Please print all of the material below, word for word.

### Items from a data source
>> Begin
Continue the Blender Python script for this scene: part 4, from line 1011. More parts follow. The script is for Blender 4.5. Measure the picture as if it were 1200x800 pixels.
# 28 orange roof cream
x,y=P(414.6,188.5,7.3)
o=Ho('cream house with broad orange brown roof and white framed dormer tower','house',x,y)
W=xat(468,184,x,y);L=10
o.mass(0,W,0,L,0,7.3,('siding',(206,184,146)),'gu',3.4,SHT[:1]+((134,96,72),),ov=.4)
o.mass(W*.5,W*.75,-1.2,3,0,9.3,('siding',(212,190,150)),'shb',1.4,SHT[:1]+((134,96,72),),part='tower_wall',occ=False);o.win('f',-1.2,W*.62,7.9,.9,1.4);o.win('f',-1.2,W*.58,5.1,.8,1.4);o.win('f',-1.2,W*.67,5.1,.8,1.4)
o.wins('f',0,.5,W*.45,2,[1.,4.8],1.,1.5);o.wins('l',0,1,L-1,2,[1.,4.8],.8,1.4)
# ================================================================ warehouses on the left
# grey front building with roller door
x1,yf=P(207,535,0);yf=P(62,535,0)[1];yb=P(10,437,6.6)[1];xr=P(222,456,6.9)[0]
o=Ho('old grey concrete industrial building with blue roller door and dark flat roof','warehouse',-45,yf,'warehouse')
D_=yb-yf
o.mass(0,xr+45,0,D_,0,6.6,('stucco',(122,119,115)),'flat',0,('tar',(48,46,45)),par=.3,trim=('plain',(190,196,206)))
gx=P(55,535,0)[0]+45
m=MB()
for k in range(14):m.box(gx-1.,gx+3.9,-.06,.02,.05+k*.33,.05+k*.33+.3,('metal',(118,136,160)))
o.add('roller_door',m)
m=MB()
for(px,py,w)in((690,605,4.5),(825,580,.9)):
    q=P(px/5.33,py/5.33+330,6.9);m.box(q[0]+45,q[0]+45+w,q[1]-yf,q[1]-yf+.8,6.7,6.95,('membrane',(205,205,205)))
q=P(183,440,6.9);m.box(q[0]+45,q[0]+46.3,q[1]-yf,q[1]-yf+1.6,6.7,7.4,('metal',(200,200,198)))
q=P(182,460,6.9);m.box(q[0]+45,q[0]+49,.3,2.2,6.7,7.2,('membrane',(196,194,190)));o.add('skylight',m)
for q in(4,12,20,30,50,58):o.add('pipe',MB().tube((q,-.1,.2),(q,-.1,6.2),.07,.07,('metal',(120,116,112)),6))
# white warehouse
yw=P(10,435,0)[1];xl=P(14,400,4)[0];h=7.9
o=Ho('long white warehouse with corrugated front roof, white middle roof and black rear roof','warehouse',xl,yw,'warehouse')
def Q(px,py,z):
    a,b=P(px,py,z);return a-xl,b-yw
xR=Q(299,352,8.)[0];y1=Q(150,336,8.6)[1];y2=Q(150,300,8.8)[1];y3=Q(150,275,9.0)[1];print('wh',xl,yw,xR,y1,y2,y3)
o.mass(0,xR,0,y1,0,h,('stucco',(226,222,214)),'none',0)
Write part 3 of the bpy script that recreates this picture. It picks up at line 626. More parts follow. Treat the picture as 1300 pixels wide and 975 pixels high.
>> End
### Response
Continue the Blender Python script for this scene: part 4, from line 1011. More parts follow. The script is for Blender 4.5. Measure the picture as if it were 1200x800 pixels.
# 28 orange roof cream
x,y=P(414.6,188.5,7.3)
o=Ho('cream house with broad orange brown roof and white framed dormer tower','house',x,y)
W=xat(468,184,x,y);L=10
o.mass(0,W,0,L,0,7.3,('siding',(206,184,146)),'gu',3.4,SHT[:1]+((134,96,72),),ov=.4)
o.mass(W*.5,W*.75,-1.2,3,0,9.3,('siding',(212,190,150)),'shb',1.4,SHT[:1]+((134,96,72),),part='tower_wall',occ=False);o.win('f',-1.2,W*.62,7.9,.9,1.4);o.win('f',-1.2,W*.58,5.1,.8,1.4);o.win('f',-1.2,W*.67,5.1,.8,1.4)
o.wins('f',0,.5,W*.45,2,[1.,4.8],1.,1.5);o.wins('l',0,1,L-1,2,[1.,4.8],.8,1.4)
# ================================================================ warehouses on the left
# grey front building with roller door
x1,yf=P(207,535,0);yf=P(62,535,0)[1];yb=P(10,437,6.6)[1];xr=P(222,456,6.9)[0]
o=Ho('old grey concrete industrial building with blue roller door and dark flat roof','warehouse',-45,yf,'warehouse')
D_=yb-yf
o.mass(0,xr+45,0,D_,0,6.6,('stucco',(122,119,115)),'flat',0,('tar',(48,46,45)),par=.3,trim=('plain',(190,196,206)))
gx=P(55,535,0)[0]+45
m=MB()
for k in range(14):m.box(gx-1.,gx+3.9,-.06,.02,.05+k*.33,.05+k*.33+.3,('metal',(118,136,160)))
o.add('roller_door',m)
m=MB()
for(px,py,w)in((690,605,4.5),(825,580,.9)):
    q=P(px/5.33,py/5.33+330,6.9);m.box(q[0]+45,q[0]+45+w,q[1]-yf,q[1]-yf+.8,6.7,6.95,('membrane',(205,205,205)))
q=P(183,440,6.9);m.box(q[0]+45,q[0]+46.3,q[1]-yf,q[1]-yf+1.6,6.7,7.4,('metal',(200,200,198)))
q=P(182,460,6.9);m.box(q[0]+45,q[0]+49,.3,2.2,6.7,7.2,('membrane',(196,194,190)));o.add('skylight',m)
for q in(4,12,20,30,50,58):o.add('pipe',MB().tube((q,-.1,.2),(q,-.1,6.2),.07,.07,('metal',(120,116,112)),6))
# white warehouse
yw=P(10,435,0)[1];xl=P(14,400,4)[0];h=7.9
o=Ho('long white warehouse with corrugated front roof, white middle roof and black rear roof','warehouse',xl,yw,'warehouse')
def Q(px,py,z):
    a,b=P(px,py,z);return a-xl,b-yw
xR=Q(299,352,8.)[0];y1=Q(150,336,8.6)[1];y2=Q(150,300,8.8)[1];y3=Q(150,275,9.0)[1];print('wh',xl,yw,xR,y1,y2,y3)
o.mass(0,xR,0,y1,0,h,('stucco',(226,222,214)),'none',0)
Write part 3 of the bpy script that recreates this picture. It picks up at line 626. More parts follow. Treat the picture as 1300 pixels wide and 975 pixels high.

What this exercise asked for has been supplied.